Моими любимыми поэтами тогда были Редьярд Киплинг (разумеется, в переводах, ибо мое скудное знание английского ни тогда, ни позднее не позволяло читать его в подлиннике), Гумилев, ранний Тихонов, Багрицкий. Сюда относились также некоторые стихи Луговского («Басмач», напоминающий перевод из Киплинга), «Стихи 39-го года» Симонова и что-то еще. Во всех этих стихах меня привлекало «мужественное звучание», активное вторжение авторов в окружающий мир, яростная экспрессия звучных, как металл, строк. Поэтому Борис Слуцкий, которого я сразу же отнес к перечисленному любимому ряду, произвел на меня сильнейшее впечатление и стал настоящим открытием. То было время юного идолопоклонничества, и я тут же объявил для себя Бориса Слуцкого первым поэтом. Еще бы! Такие стихи, да еще легендарная биография – боевой офицер, прошел всю войну «от звонка до звонка». Преклонению моему не было предела. Помню, в ноябре 1961 года, во время встречи в Москве с Иосифом Бродским в доме общего нашего приятеля – поэта и прозаика Сергея Артамонова, меня страшно шокировало, что молодой Иосиф фамильярно называет этого выдающегося поэта Борух. «Как ты можешь, – возмутился я, – говорить о Борисе Абрамовиче в таком тоне?» – «А как же его прикажешь величать? – искренне удивился Бродский, особой скромностью в те годы не отличавшийся. – Все эти Борухи и Дезики – только для тебя поэты.

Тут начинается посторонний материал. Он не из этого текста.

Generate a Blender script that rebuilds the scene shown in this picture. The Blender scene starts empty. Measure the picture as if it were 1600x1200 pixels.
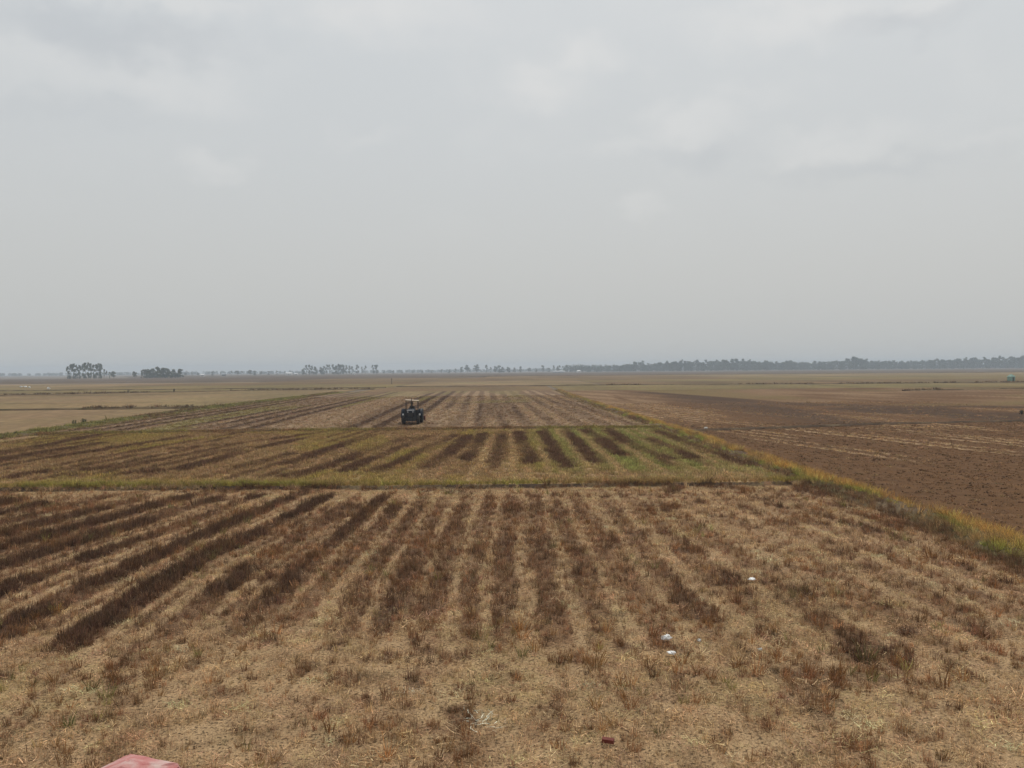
import bpy, bmesh, math, random
import numpy as np
from mathutils import Vector, Matrix, Euler

# ------------------------------------------------------------------ camera, sky, sun, exposure
S = bpy.context.scene
COL = S.collection
R = math.radians
cam_d = bpy.data.cameras.new('camera')
cam_d.sensor_width = 36.0
cam_d.lens = 36.0 * 1300 / 1600
cam_d.clip_start = 0.05
cam_d.clip_end = 9000
cam = bpy.data.objects.new('camera', cam_d)
COL.objects.link(cam)
cam.matrix_world = (Matrix.Translation((0, 0, 5.2)) @ Matrix.Rotation(R(90 - 0.97), 4, 'X')
                    @ Matrix.Rotation(R(-0.5), 4, 'Z'))
S.camera = cam
S.view_settings.view_transform = 'Standard'
S.view_settings.look = 'None'
S.view_settings.exposure = 0.0
S.view_settings.gamma = 1.0
S.view_settings.use_curve_mapping = False
S.cycles.max_bounces = 6
S.cycles.volume_bounces = 1
S.cycles.transparent_max_bounces = 8
S.cycles.use_denoising = True

SUN_EL, SUN_AZ = 56.0, 22.0            # azimuth measured from +Y (straight ahead) towards +X
W = bpy.data.worlds.new('World')
S.world = W
W.use_nodes = True


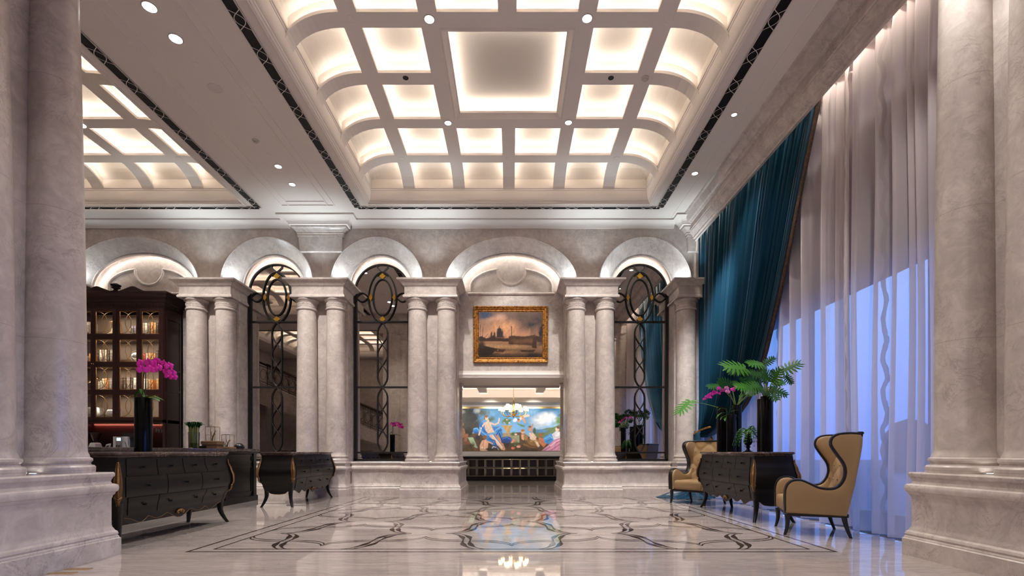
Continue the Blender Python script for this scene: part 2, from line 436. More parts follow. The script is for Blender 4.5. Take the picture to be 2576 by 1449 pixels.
# ------------------------------------------------------------------ air grilles
def grille(x0, y0, x1, y1, wd, label, name='air_grille'):
    root = thing(name, (x0,y0,ZC), label, 'air vent', 'slim black air grilles round the coffered trays')
    d = Vector((x1-x0,y1-y0,0)); Lg = d.length; d.normalize(); n = Vector((-d.y,d.x,0))
    P = lambda t, o, z: tuple(d*t + n*o + Vector((0,0,z)))
    b = MB(); b.quad(P(0,-wd/2,-.004),P(Lg,-wd/2,-.004),P(Lg,wd/2,-.004),P(0,wd/2,-.004))
    k = 4
    for q in range(1,k*2):
        o = -wd/2+wd*q/(k*2)
        b.add([P(0,o-.003,-.005),P(Lg,o-.003,-.005),P(Lg,o+.003,-.012),P(0,o+.003,-.012)],[(0,1,2,3)])
    b.build('slats', M['grille'], root, 0)
    b = MB()
    per = .546; m = max(1, round(Lg/per)); per = Lg/m
    f = lambda t: max(-.93, min(1, 1.75*(math.cos(2*PI*t/per)+.5)))
    S = 26*m
    for sg in (1,-1):
        for i in range(S):
            ta, tb = Lg*i/S, Lg*(i+1)/S
            a0, a1 = sg*f(ta)*(wd/2-.006), sg*f(tb)*(wd/2-.006)
            sl = min(3.0, abs((a1-a0)/(tb-ta))); h = .0048*math.sqrt(1+sl*sl)
            b.add([P(ta,a0-h,-.016),P(tb,a1-h,-.016),P(tb,a1+h,-.016),P(ta,a0+h,-.016)],[(0,1,2,3)])
    for o in (-wd/2,wd/2): b.add([P(0,o-.006,-.015),P(Lg,o-.006,-.015),P(Lg,o+.006,-.015),P(0,o+.006,-.015)],[(0,1,2,3)])
    b.build('lattice', M['lattice'], root, 0)
    return root
VXH, VYH = 3.28, 3.02
for cx, nm in ((TX,'main'),(LX,'left')):
    for cy, fr in ((TY,''),(RY,'rear')):
        if nm == 'main' and not fr:
            grille(cx-VXH,cy-VYH,cx-VXH,cy+VYH,.155,'long black lattice air grille along the left side of the big coffered ceiling')
            grille(cx+VXH,cy-VYH,cx+VXH,cy+VYH,.155,'long black lattice air grille along the window side of the big coffered ceiling')
            grille(cx-VXH,cy+VYH,cx+VXH,cy+VYH,.12,'black lattice air grille above the painting end of the big coffered ceiling')
        elif not fr:
            grille(cx+VXH,cy-VYH,cx+VXH,cy+VYH,.155,'long black lattice air grille beside the partly hidden left coffered ceiling')
            grille(cx-VXH,cy+VYH,cx+VXH,cy+VYH,.12,'black lattice air grille above the dark bookcase')
        else:
            grille(cx-VXH,cy+VYH-.05,cx+VXH,cy+VYH-.05,.12,'black lattice air grille behind the entrance piers, seen in the mirrors')

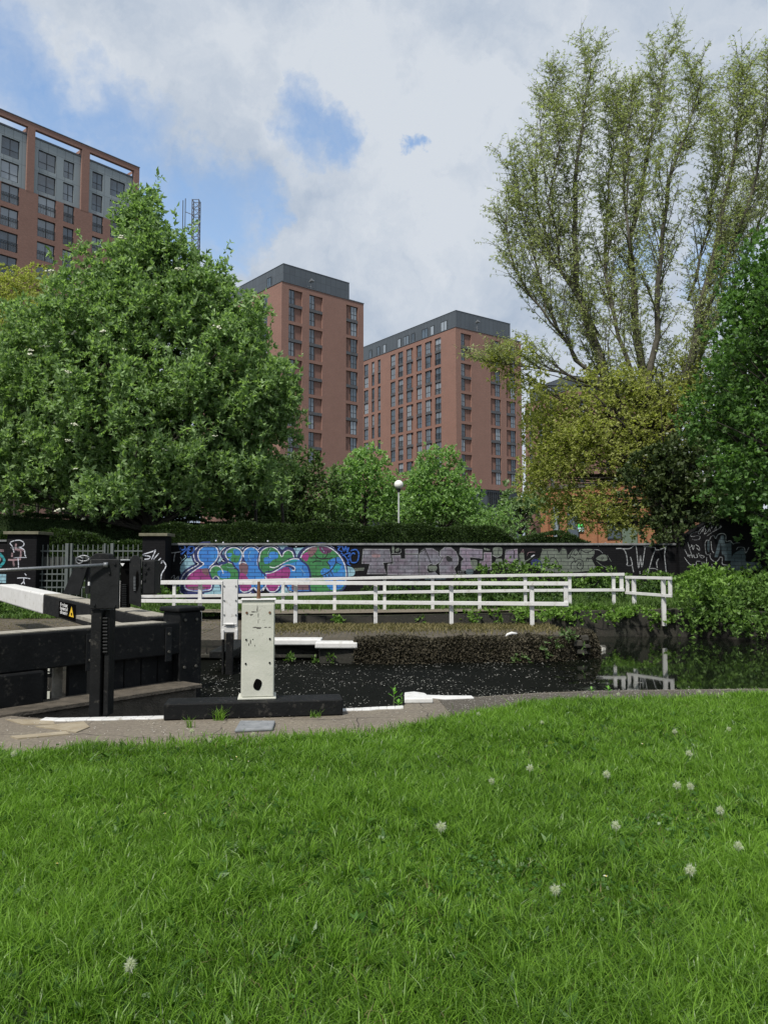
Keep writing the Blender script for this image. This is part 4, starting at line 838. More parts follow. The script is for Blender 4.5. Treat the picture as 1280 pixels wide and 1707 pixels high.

Их можно поставить в одну шеренгу и рассчитать на «первый-второй». Все это останется бесконечно далеким от истинной поэзии, которую представляю только я».
Так или иначе, но известие о том, что Борис Слуцкий приезжает в Ленинград читать стихи в Технологическом институте и университете, мигом облетело весь город, и мы, молодые «горняки» из литобъединения Горного института, решили обязательно добиться встречи с ним, тем более что вечер Слуцкого организовал Евгений Рейн, учившийся тогда в «Техноложке».
Внешний облик Слуцкого, увиденного на сцене в Технологическом, где он выступал вместе с Евгением Евтушенко, произвел на меня серьезное впечатление, так как полностью совпал с ожидаемым представлением об авторе услышанных стихов. Полувоенный френч, строгий и независимый вид – никаких улыбочек и заигрываний с аудиторией. Седые, аккуратно подстриженные усы. Подчеркнутая офицерская выправка, усугубляемая прямой осанкой и твердой походкой. Лапидарные рубленые фразы с жесткими оценками, безжалостными даже к самому себе. Помню, кто-то попросил его прочесть уже известное нам тогда стихотворение «Ключ» («У меня была комната с отдельным входом…»). Он отказался. «Почему?» – спросили его, и он строго ответил: «Потому что это – пошляцкое стихотворение». «Господи, – подумал я, – если он к себе так безжалостен, то что же он скажет о наших стихах?»
И непреодолимое мазохистское желание показать этому олимпийскому громовержцу свои стихи и услышать его пусть беспощадное, но истинное суждение овладело мною и моими товарищами по «горняцким музам». На этом грозном фоне выступавшего перед Слуцким молодого Евгения Евтушенко, читавшего, кстати сказать, очень неплохие стихи: «О, свадьбы в дни военные, обманчивый уют, слова неоткровенные о том, что не убьют…», мы почти и не заметили.
Не помню уж, кому и как (возможно, тому же Рейну) удалось уговорить его встретиться с нами – молодыми ленинградскими поэтами. Встреча состоялась у Леонида Агеева, жившего со своей тогдашней женой Любой и только что родившейся дочерью в конце Садовой, на Покровке, именуемой площадью Тургенева, в коммунальной квартире на первом этаже огромного, с несколькими дворами, по-ленинградски закопченного старого доходного дома. В тесную комнатушку Агеева набилось человек двадцать поэтов, их жен и подруг. Было закуплено сухое вино, к которому, однако, прикасаться не разрешалось до прибытия высокого гостя. Наше ЛИТО было, кажется, в полном составе: кроме меня и хозяина дома присутствовали Елена Кумпан, Нина Королева, Олег Тарутин, Володя Британишский, Шура Штейнберг, Саша Кушнер, Глеб Горбовский, Яков Виньковецкий, Андрей Битов, Евгений Рейн и еще несколько поэтов и болельщиков. Все изрядно волновались, хотя вида старались не показывать, поэтому разговор не клеился.